Copy the listing verbatim, excluding any images found in it.

## Material provided
· · ·
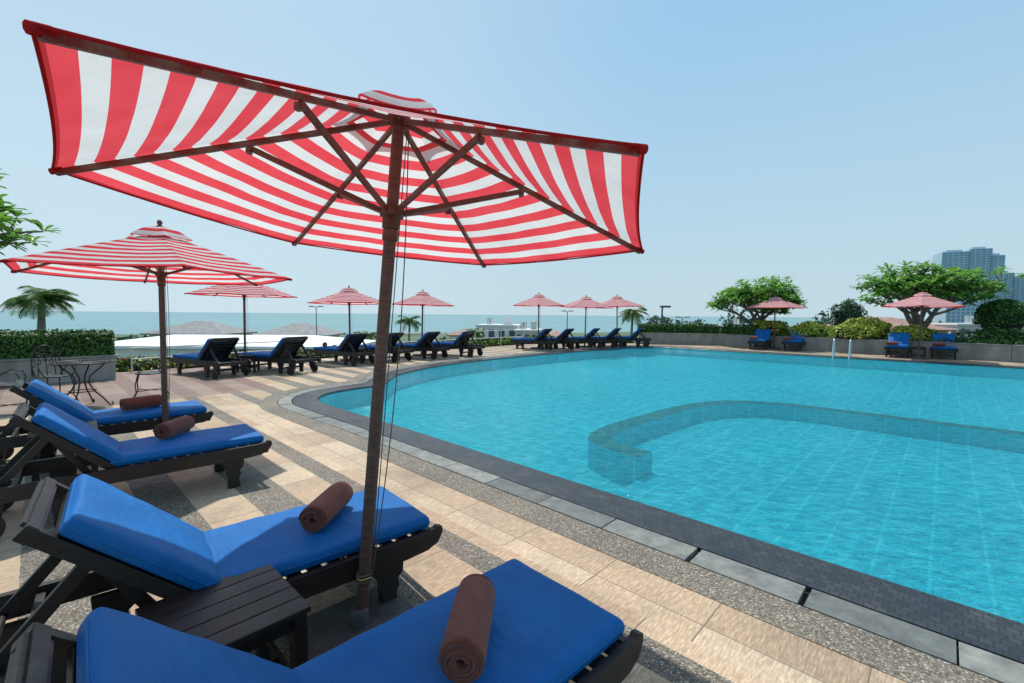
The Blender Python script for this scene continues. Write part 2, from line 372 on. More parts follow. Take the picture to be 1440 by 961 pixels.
def make_lounger(name):
    mb=MB(); W=M['dkwood']; hw=.30
    rail=[(-1.78,.245),(-.14,.245),(-.02,.255),(.04,.28),(.07,.33),(.066,.36),(.038,.37),(.02,.358),(-.02,.352),(-.1,.35),(-1.78,.35),(-1.82,.32),(-1.81,.265)]
    leg=[(-.30,.245),(-.295,.18),(-.27,.155),(-.275,.12),(-.262,.07),(-.268,.02),(-.262,0),(-.185,0),(-.178,.03),(-.188,.07),(-.17,.115),(-.178,.15),(-.15,.175),(-.145,.245)]
    for sg in(-1,1):
        y0=sg*hw;y1=sg*(hw+.032)
        mb.prism(rail,min(y0,y1),max(y0,y1),W)
        q0=sg*(hw-.05);q1=sg*(hw-.002)
        mb.prism(leg,min(q0,q1),max(q0,q1),W)
        lg2=[(x-1.05,z) for x,z in leg]
        mb.prism(lg2,min(q0,q1),max(q0,q1),W)
        mb.prism([(-1.72,.236),(-1.70,.12),(-1.66,.07),(-1.60,.07),(-1.56,.12),(-1.54,.236)],min(q0,q1),max(q0,q1),W)
        c=Vector((-1.63,sg*(hw+.02),.095))
        mb.tube([c-Vector((0,.018,0)),c+Vector((0,.018,0))],.095,W,24)
        mb.tube([c-Vector((0,.028,0)),c+Vector((0,.028,0))],.022,M['black'],12)
    for x in(.03,-.98,-1.5,-1.76): mb.box((x,0,.29),(.03,2*hw-.004,.07),W)
    mb.box((-.22,0,.12),(.03,2*hw-.11,.04),W)
    mb.box((-1.27,0,.12),(.03,2*hw-.11,.04),W)
    for i in range(11): mb.box((-.05-i*.088,0,.333),(.06,2*hw-.006,.016),W)
    pillow(mb,-1.01,.015,.575,.343,.078,M['cush'],1)
    a=math.radians(43); base=Matrix.Translation((-.985,0,.33))@Matrix.Rotation(a,4,'Y')
    mb.M=base
    for sg in(-1,1):
        mb.box((-.335,sg*(hw-.03),0),(.69,.035,.05),W)
    for i in range(7): mb.box((-.06-i*.1,0,.012),(.06,2*hw-.10,.016),W)
    mb.box((-.66,0,0),(.035,2*hw-.03,.056),W)
    pillow(mb,-.60,-.02,.575,.026,.078,M['cush'],5,26,26)
    mb.M=Matrix.Identity(4)
    top=base@Vector((-.45,0,-.02))
    for sg in(-1,1):
        y=sg*(hw-.065)
        mb.bar((top.x,y,top.z),(-1.60,y,.30),.03,.045,W)
        mb.bar((top.x+.03,y-sg*.034,top.z-.03),(-1.12,y-sg*.034,.30),.028,.04,W)
    mb.tube([(-1.60,-hw+.02,.30),(-1.60,hw-.02,.30)],.014,W,8)
    mb.tube([(top.x,-hw+.03,top.z),(top.x,hw-.03,top.z)],.014,W,8)
    return mb.obj(name,.004)
LG=make_lounger('sun_lounger')
LG.location=(.205,1.77,0);LG.rotation_euler=(0,0,math.radians(43.5))
for c,a in [((-.635,2.60),41.0),((-2.41,4.19),43.5),((-3.70,5.36),43.5)]:
    inst(LG,(c[0],c[1],0),math.radians(a))
back=[(-7.35,11.3,152),(-6.05,12.0,156),(-5.15,14.1,150),(-4.3,15.0,155),(-3.3,16.0,158),(-2.15,17.0,155),(.95,20.5,155),(2.0,21.1,150),(3.35,22.0,155),(4.5,22.6,152),(5.8,23.2,156)]
for x,y,a in back:
    r=math.radians(a);inst(LG,(x+.9*math.cos(r),y+.9*math.sin(r)-.35,0),r,1.12)
for x,y,a in [(11.1,20.6,232),(12.3,20.0,228),(14.5,17.1,228),(15.7,16.5,228)]:
    inst(LG,(x,y,0),math.radians(a),1.12)
# ------------------------------------------------------------------ towels
def make_towel(name):
    mb=MB(); turns=4.5;r0,r1=.012,.066;n=150;L=.345;th=(r1-r0)/turns*.90
    ins=[];out=[]
    for i in range(n+1):
        t=i/n;a=t*turns*2*math.pi;r=r0+(r1-r0)*t
        k=min(1,(1-t)*14+.25)
        ins.append((r*math.cos(a),r*math.sin(a)*.94));ro=r+th*k
        out.append((ro*math.cos(a),ro*math.sin(a)*.94))
    ny=14;vs=[]
    for j in range(ny+1):
        y=(j/ny-.5)*L
        for kk,(ar) in enumerate((ins,out)):
            for i,(x,z) in enumerate(ar):
                e=abs(j/ny-.5)*2
                w=1+.05*noise.noise(Vector((i*.03,y*6,kk)))-(.06*e**8)
                dy=.012*noise.noise(Vector((i*.02,3,j>ny/2)))*e
                vs.append((x*w,y+dy,z*w))
    m=n+1;row=2*m;fs=[]
    for j in range(ny):
        for i in range(n):
            a=j*row+i;b=a+row
            fs.append((a,a+1,b+1,b)); a+=m;b+=m; fs.append((a,b,b+1,a+1))
        a=j*row+n; fs.append((a,a+m,a+m+row,a+row))
    for j in(0,ny):
        for i in range(n):
            a=j*row+i; fs.append((a,a+m,a+m+1,a+1))
    mb.add(vs,fs,M['towel'],True)
    return mb.obj(name)
TW=make_towel('rolled_towel')
tz=.432+.068
TW.location=(-.13,1.42,tz);TW.rotation_euler=(0,0,math.radians(-3))
for x,y,a in[(-.955,2.32,-2),(-2.935,3.92,4),(-4.09,4.98,-30)]:
    inst(TW,(x,y,tz-.002),math.radians(a))
for x,y,a in[(-5.75,13.95,20),(11.0,20.7,50),(12.2,20.1,50),(14.4,17.2,50),(15.6,16.6,50)]:
    inst(TW,(x,y,tz+.04),math.radians(a))
# ------------------------------------------------------------------ side table
def make_table(name):
    mb=MB();W=M['dkwood'];s=.45;h=.42
    for i in range(5):
        mb.box((0,-s/2+ (i+.5)*s/5,h-.011),(s,s/5-.005,.022),W)
    for sx in(-1,1):
        mb.box((sx*(s/2-.035),0,h-.052),(.022,s-.09,.055),W)
        mb.box((0,sx*(s/2-.035),h-.052),(s-.09,.022,.055),W)
        for sy in(-1,1):
            x=sx*(s/2-.035);y=sy*(s/2-.035)
            mb.box((x,y,(h-.024)/2),(.048,.048,h-.026),W)
    for sx in(-1,1): mb.box((sx*(s/2-.035),0,.12),(.02,s-.12,.03),W)
    mb.box((0,0,.12),(s-.09,.02,.03),W)
    return mb.obj(name,.003)
TB=make_table('side_table');TB.location=(-1.05,1.61,0);TB.rotation_euler=(0,0,math.radians(47))
inst(TB,(-4.13,4.15,0),math.radians(44))
inst(TB,(-6.75,11.6,0),math.radians(15))
inst(TB,(-4.85,14.3,0),math.radians(15))
inst(TB,(15.2,17.0,0),math.radians(45))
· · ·
## Exercise answer
The Blender Python script for this scene continues. Write part 2, from line 372 on. More parts follow. Take the picture to be 1440 by 961 pixels.
def make_lounger(name):
    mb=MB(); W=M['dkwood']; hw=.30
    rail=[(-1.78,.245),(-.14,.245),(-.02,.255),(.04,.28),(.07,.33),(.066,.36),(.038,.37),(.02,.358),(-.02,.352),(-.1,.35),(-1.78,.35),(-1.82,.32),(-1.81,.265)]
    leg=[(-.30,.245),(-.295,.18),(-.27,.155),(-.275,.12),(-.262,.07),(-.268,.02),(-.262,0),(-.185,0),(-.178,.03),(-.188,.07),(-.17,.115),(-.178,.15),(-.15,.175),(-.145,.245)]
    for sg in(-1,1):
        y0=sg*hw;y1=sg*(hw+.032)
        mb.prism(rail,min(y0,y1),max(y0,y1),W)
        q0=sg*(hw-.05);q1=sg*(hw-.002)
        mb.prism(leg,min(q0,q1),max(q0,q1),W)
        lg2=[(x-1.05,z) for x,z in leg]
        mb.prism(lg2,min(q0,q1),max(q0,q1),W)
        mb.prism([(-1.72,.236),(-1.70,.12),(-1.66,.07),(-1.60,.07),(-1.56,.12),(-1.54,.236)],min(q0,q1),max(q0,q1),W)
        c=Vector((-1.63,sg*(hw+.02),.095))
        mb.tube([c-Vector((0,.018,0)),c+Vector((0,.018,0))],.095,W,24)
        mb.tube([c-Vector((0,.028,0)),c+Vector((0,.028,0))],.022,M['black'],12)
    for x in(.03,-.98,-1.5,-1.76): mb.box((x,0,.29),(.03,2*hw-.004,.07),W)
    mb.box((-.22,0,.12),(.03,2*hw-.11,.04),W)
    mb.box((-1.27,0,.12),(.03,2*hw-.11,.04),W)
    for i in range(11): mb.box((-.05-i*.088,0,.333),(.06,2*hw-.006,.016),W)
    pillow(mb,-1.01,.015,.575,.343,.078,M['cush'],1)
    a=math.radians(43); base=Matrix.Translation((-.985,0,.33))@Matrix.Rotation(a,4,'Y')
    mb.M=base
    for sg in(-1,1):
        mb.box((-.335,sg*(hw-.03),0),(.69,.035,.05),W)
    for i in range(7): mb.box((-.06-i*.1,0,.012),(.06,2*hw-.10,.016),W)
    mb.box((-.66,0,0),(.035,2*hw-.03,.056),W)
    pillow(mb,-.60,-.02,.575,.026,.078,M['cush'],5,26,26)
    mb.M=Matrix.Identity(4)
    top=base@Vector((-.45,0,-.02))
    for sg in(-1,1):
        y=sg*(hw-.065)
        mb.bar((top.x,y,top.z),(-1.60,y,.30),.03,.045,W)
        mb.bar((top.x+.03,y-sg*.034,top.z-.03),(-1.12,y-sg*.034,.30),.028,.04,W)
    mb.tube([(-1.60,-hw+.02,.30),(-1.60,hw-.02,.30)],.014,W,8)
    mb.tube([(top.x,-hw+.03,top.z),(top.x,hw-.03,top.z)],.014,W,8)
    return mb.obj(name,.004)
LG=make_lounger('sun_lounger')
LG.location=(.205,1.77,0);LG.rotation_euler=(0,0,math.radians(43.5))
for c,a in [((-.635,2.60),41.0),((-2.41,4.19),43.5),((-3.70,5.36),43.5)]:
    inst(LG,(c[0],c[1],0),math.radians(a))
back=[(-7.35,11.3,152),(-6.05,12.0,156),(-5.15,14.1,150),(-4.3,15.0,155),(-3.3,16.0,158),(-2.15,17.0,155),(.95,20.5,155),(2.0,21.1,150),(3.35,22.0,155),(4.5,22.6,152),(5.8,23.2,156)]
for x,y,a in back:
    r=math.radians(a);inst(LG,(x+.9*math.cos(r),y+.9*math.sin(r)-.35,0),r,1.12)
for x,y,a in [(11.1,20.6,232),(12.3,20.0,228),(14.5,17.1,228),(15.7,16.5,228)]:
    inst(LG,(x,y,0),math.radians(a),1.12)
# ------------------------------------------------------------------ towels
def make_towel(name):
    mb=MB(); turns=4.5;r0,r1=.012,.066;n=150;L=.345;th=(r1-r0)/turns*.90
    ins=[];out=[]
    for i in range(n+1):
        t=i/n;a=t*turns*2*math.pi;r=r0+(r1-r0)*t
        k=min(1,(1-t)*14+.25)
        ins.append((r*math.cos(a),r*math.sin(a)*.94));ro=r+th*k
        out.append((ro*math.cos(a),ro*math.sin(a)*.94))
    ny=14;vs=[]
    for j in range(ny+1):
        y=(j/ny-.5)*L
        for kk,(ar) in enumerate((ins,out)):
            for i,(x,z) in enumerate(ar):
                e=abs(j/ny-.5)*2
                w=1+.05*noise.noise(Vector((i*.03,y*6,kk)))-(.06*e**8)
                dy=.012*noise.noise(Vector((i*.02,3,j>ny/2)))*e
                vs.append((x*w,y+dy,z*w))
    m=n+1;row=2*m;fs=[]
    for j in range(ny):
        for i in range(n):
            a=j*row+i;b=a+row
            fs.append((a,a+1,b+1,b)); a+=m;b+=m; fs.append((a,b,b+1,a+1))
        a=j*row+n; fs.append((a,a+m,a+m+row,a+row))
    for j in(0,ny):
        for i in range(n):
            a=j*row+i; fs.append((a,a+m,a+m+1,a+1))
    mb.add(vs,fs,M['towel'],True)
    return mb.obj(name)
TW=make_towel('rolled_towel')
tz=.432+.068
TW.location=(-.13,1.42,tz);TW.rotation_euler=(0,0,math.radians(-3))
for x,y,a in[(-.955,2.32,-2),(-2.935,3.92,4),(-4.09,4.98,-30)]:
    inst(TW,(x,y,tz-.002),math.radians(a))
for x,y,a in[(-5.75,13.95,20),(11.0,20.7,50),(12.2,20.1,50),(14.4,17.2,50),(15.6,16.6,50)]:
    inst(TW,(x,y,tz+.04),math.radians(a))
# ------------------------------------------------------------------ side table
def make_table(name):
    mb=MB();W=M['dkwood'];s=.45;h=.42
    for i in range(5):
        mb.box((0,-s/2+ (i+.5)*s/5,h-.011),(s,s/5-.005,.022),W)
    for sx in(-1,1):
        mb.box((sx*(s/2-.035),0,h-.052),(.022,s-.09,.055),W)
        mb.box((0,sx*(s/2-.035),h-.052),(s-.09,.022,.055),W)
        for sy in(-1,1):
            x=sx*(s/2-.035);y=sy*(s/2-.035)
            mb.box((x,y,(h-.024)/2),(.048,.048,h-.026),W)
    for sx in(-1,1): mb.box((sx*(s/2-.035),0,.12),(.02,s-.12,.03),W)
    mb.box((0,0,.12),(s-.09,.02,.03),W)
    return mb.obj(name,.003)
TB=make_table('side_table');TB.location=(-1.05,1.61,0);TB.rotation_euler=(0,0,math.radians(47))
inst(TB,(-4.13,4.15,0),math.radians(44))
inst(TB,(-6.75,11.6,0),math.radians(15))
inst(TB,(-4.85,14.3,0),math.radians(15))
inst(TB,(15.2,17.0,0),math.radians(45))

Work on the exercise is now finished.